The Brookings Institutions' Ben Wittes has an article in The New Republic decrying the decision of the California Supreme Court striking down that state's discriminatory marriage law. Wittes' criticism of the decision reflects the standard attack on the California Supreme Court, an attack that relies upon what can only be described as profound ignorance about how our system of government works.

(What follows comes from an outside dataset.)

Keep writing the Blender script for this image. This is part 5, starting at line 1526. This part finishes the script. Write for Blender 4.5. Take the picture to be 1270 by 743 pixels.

Wittes' principal objection is that the California court's ruling was wrong because it is contrary to evolving democratic efforts to forge a "compromise" on the issue of gay marriage and because a large majority supports the law (h/t Andrew Sullivan):
Another cost is that slow drip-by-drip accretion of power to courts, that steady undermining of the right of people to govern themselves. In California, the deprivation of that right is exquisitely on display, for the compromise the court upset involved decades of negotiation and movement. The nucleus of California's domestic partnership law dates from the late 1970s. Over time, it has grown more generous, by 2006 including all of the rights and obligations of marriage. In 2000, however, the people of California voted overwhelmingly to limit marriage itself to opposite-sex unions. The legislature has twice voted to extend marriage to gay couples -- and Governor Schwarzenegger has twice vetoed the bill. The current arrangement, in short, reflects a series of evolving compromises set against the backdrop of a quickly developing social consensus concerning the value and honor of same-sex relationships -- a process that the court treated as just so much bother on the way to a self-evident truth. Once upon a time, this bother had a name. We called it democracy.